Task requirements: Reproduce the first line and every line after it, exactly, through the one containing "return n.outputs[0]". Leave out the rest.

— begin Provided material —

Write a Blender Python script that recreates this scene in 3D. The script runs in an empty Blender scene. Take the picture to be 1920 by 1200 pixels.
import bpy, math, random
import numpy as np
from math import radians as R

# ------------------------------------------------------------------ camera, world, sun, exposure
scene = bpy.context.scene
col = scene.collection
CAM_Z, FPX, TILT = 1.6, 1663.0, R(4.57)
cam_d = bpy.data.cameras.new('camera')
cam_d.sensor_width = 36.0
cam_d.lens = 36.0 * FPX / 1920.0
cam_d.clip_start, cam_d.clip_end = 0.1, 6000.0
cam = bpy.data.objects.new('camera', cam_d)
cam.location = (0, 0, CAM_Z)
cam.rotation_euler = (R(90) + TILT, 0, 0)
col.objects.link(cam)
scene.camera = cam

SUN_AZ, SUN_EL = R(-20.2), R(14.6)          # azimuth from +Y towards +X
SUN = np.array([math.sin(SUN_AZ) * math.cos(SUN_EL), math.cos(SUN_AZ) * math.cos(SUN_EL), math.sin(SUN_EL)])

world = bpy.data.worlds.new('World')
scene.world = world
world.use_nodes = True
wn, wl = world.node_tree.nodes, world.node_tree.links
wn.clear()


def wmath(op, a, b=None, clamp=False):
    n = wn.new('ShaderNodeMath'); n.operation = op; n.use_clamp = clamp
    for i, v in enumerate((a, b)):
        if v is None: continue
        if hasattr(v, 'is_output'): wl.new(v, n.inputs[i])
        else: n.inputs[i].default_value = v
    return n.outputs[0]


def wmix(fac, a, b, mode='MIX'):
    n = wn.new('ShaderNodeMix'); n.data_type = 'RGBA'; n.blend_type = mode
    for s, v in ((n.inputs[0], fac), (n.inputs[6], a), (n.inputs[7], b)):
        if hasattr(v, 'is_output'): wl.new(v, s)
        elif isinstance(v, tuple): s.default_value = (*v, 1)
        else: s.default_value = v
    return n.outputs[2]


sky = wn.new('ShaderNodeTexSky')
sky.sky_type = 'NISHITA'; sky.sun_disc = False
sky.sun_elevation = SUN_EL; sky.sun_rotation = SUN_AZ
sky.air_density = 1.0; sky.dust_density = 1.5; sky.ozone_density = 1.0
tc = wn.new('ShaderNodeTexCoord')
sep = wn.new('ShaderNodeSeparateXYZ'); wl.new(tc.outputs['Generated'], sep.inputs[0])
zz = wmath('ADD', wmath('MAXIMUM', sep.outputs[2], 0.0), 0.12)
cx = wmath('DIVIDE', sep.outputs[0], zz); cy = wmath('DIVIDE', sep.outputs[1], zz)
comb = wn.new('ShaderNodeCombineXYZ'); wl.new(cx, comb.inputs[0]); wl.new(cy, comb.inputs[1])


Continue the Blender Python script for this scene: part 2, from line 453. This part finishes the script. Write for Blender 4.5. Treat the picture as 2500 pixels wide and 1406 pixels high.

— end Provided material —

Task output:
Write a Blender Python script that recreates this scene in 3D. The script runs in an empty Blender scene. Take the picture to be 1920 by 1200 pixels.
import bpy, math, random
import numpy as np
from math import radians as R

# ------------------------------------------------------------------ camera, world, sun, exposure
scene = bpy.context.scene
col = scene.collection
CAM_Z, FPX, TILT = 1.6, 1663.0, R(4.57)
cam_d = bpy.data.cameras.new('camera')
cam_d.sensor_width = 36.0
cam_d.lens = 36.0 * FPX / 1920.0
cam_d.clip_start, cam_d.clip_end = 0.1, 6000.0
cam = bpy.data.objects.new('camera', cam_d)
cam.location = (0, 0, CAM_Z)
cam.rotation_euler = (R(90) + TILT, 0, 0)
col.objects.link(cam)
scene.camera = cam

SUN_AZ, SUN_EL = R(-20.2), R(14.6)          # azimuth from +Y towards +X
SUN = np.array([math.sin(SUN_AZ) * math.cos(SUN_EL), math.cos(SUN_AZ) * math.cos(SUN_EL), math.sin(SUN_EL)])

world = bpy.data.worlds.new('World')
scene.world = world
world.use_nodes = True
wn, wl = world.node_tree.nodes, world.node_tree.links
wn.clear()


def wmath(op, a, b=None, clamp=False):
    n = wn.new('ShaderNodeMath'); n.operation = op; n.use_clamp = clamp
    for i, v in enumerate((a, b)):
        if v is None: continue
        if hasattr(v, 'is_output'): wl.new(v, n.inputs[i])
        else: n.inputs[i].default_value = v
    return n.outputs[0]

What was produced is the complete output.